Stefan Radulian
Stefan Radulian

Reputation: 1436

GC and application roots

The jit compiler and clr maintain a list of application roots that either point to objects in the heap or are null. The GC creates a graph out of these roots and marks all objects in the heap that are referenced in this graph - the rest is garbage.
My question is: how do the roots become null?
The obvious case is when a variable is explicitely set to null in the code. But what if not? How does the jit/clr know when to set a root to null?

Upvotes: 1

Views: 900

Answers (1)

Matt Redmond
Matt Redmond

Reputation: 11

My understanding is that the pointers contained in the application roots aren't set to null. This is a bit counter-intuitive (IMHO) because it does seem like the fastest way to dispose of an object would be to simply get rid of the pointer to it, much like the FAT file system simply marks a FAT entry to delete a file, without actually following that 'pointer' out to the bytes on disk and setting them to zero. I missed an interview question that touched on this so I read a bit about it, even though it has precisely zero applicability to anything we worry about on a daily basis.

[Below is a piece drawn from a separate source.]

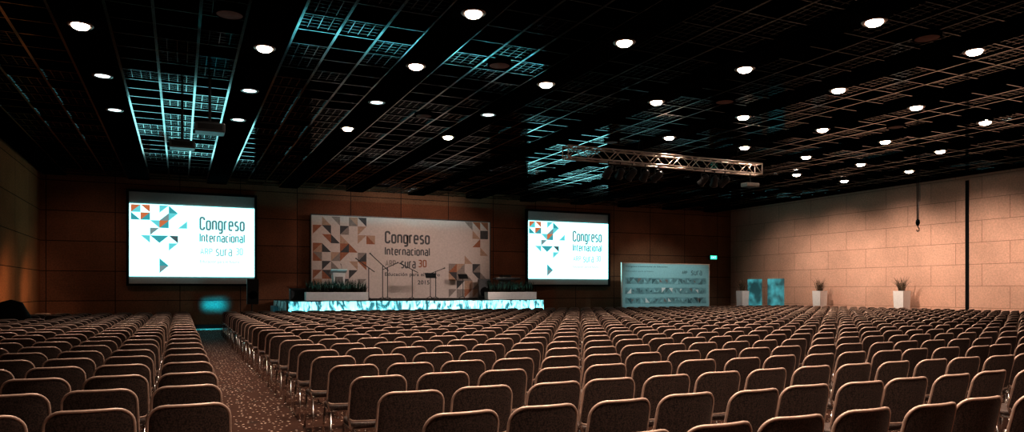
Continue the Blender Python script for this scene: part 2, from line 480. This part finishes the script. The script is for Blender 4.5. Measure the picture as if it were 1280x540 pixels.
# ------------------------------------------------------------ projection screens
def make_screen(x0, z0, label):
    W, Hh = 4.87, 3.78
    e = empty("projection_screen", (x0, YB-.25, z0), label, "projection screen", "pair of projection screens")
    b = .09
    fr = MB()
    fr.box(W/2, .06, Hh+b/2, W+2*b, .12, b).box(W/2, .06, -b/2, W+2*b, .12, b)
    fr.box(-b/2, .06, Hh/2, b, .12, Hh).box(W+b/2, .06, Hh/2, b, .12, Hh)
    fr.box(W/2, .14, Hh/2, W+2*b, .04, Hh+2*b)
    fr.obj("frame", M['border'], e)
    MB().box(W/2, .10, Hh/2, W, .02, Hh).obj("screen_fabric", M['screen'], e)
    yl = .055
    zf = lambda f: f*Hh
    xf = lambda f: f*W
    # 0 TL, 1 TR, 2 BR, 3 BL
    it = [(0, 0, 0, 'o'), (0, 0, 2, 'a'), (1, 0, 1, 'o'), (0, 1, 3, 't'), (1, 1, 0, 'o'), (1, 1, 2, 't'),
          (3, 0, 0, 'a'), (4, 0, 3, 't'), (4, 1, 0, 'a'), (3, 1, 2, 'g'),
          (2, 2, 1, 'a'), (3, 2, 0, 'o'), (3, 2, 2, 't'), (5, 2, 2, 'a'), (2, 3, 0, 'g'),
          (2, 4, 1, 't'), (3, 4, 0, 't'), (4, 4, 1, 'd'), (1, 4, 1, 'a'), (4, 5, 0, 'a'),
          (3, 7, 3, 't'), (3, 8, 0, 'g')]
    tp = tris(it, W*.072, Hh*.083, W*.015, Hh*.862, {'o': M['s_or'], 'd': M['s_dark'], 'g': M['s_grey'], 't': M['s_teal'], 'a': M['s_aqua']}, yl)
    multi("projected_image", [(MB().box(W/2, .07, Hh*.475, W-.03, .02, Hh*.79), M['img'])]+tp, e)
    stroke_text("Congreso", xf(.545), xf(.915), zf(.612), zf(.745), M['s_text'], e, yl)
    stroke_text("Internacional", xf(.545), xf(.915), zf(.475), zf(.565), M['s_text'], e, yl)
    stroke_text("ARP", xf(.55), xf(.65), zf(.335), zf(.395), M['s_faint'], e, yl)
    stroke_text("sura", xf(.675), xf(.81), zf(.32), zf(.42), M['s_logo'], e, yl, .15)
    stroke_text("30", xf(.84), xf(.90), zf(.335), zf(.405), M['s_faint'], e, yl)
    text_obj("Educación para el futuro", xf(.55), xf(.87), zf(.225), zf(.27), M['s_faint'], e, yl, bold=.01)
    return e
make_screen(-1.9, 1.90, "large projection screen beside the lectern end of the stage")
make_screen(16.25, 1.93, "large projection screen beside the keyboard end of the stage")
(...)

In any case... Jeffrey Richter wrote an MSDN article twelve years ago addressing this. It is from his article that I learned the following.

When the GC runs it assumes all of the application roots point to unreachable objects. It walks the roots, following them to objects on the heap (or discovering that they don't point to anything valid). It does this recursively, building a new graph of reachable objects. Then it walks the heap, moving valid objects down and fixing up their pointers - the effect of which is to consolidate the free memory at the top of the heap. At some point in this process the graph of reachable objects is copied back to the application roots, replacing them. I am unsure if this happens before or after the heap is compacted.

The Dec '12 and Jan '13 issues of MSDN Magazine also contain an article on C# memory management. I haven't read it but plan to - it might clarify all of this.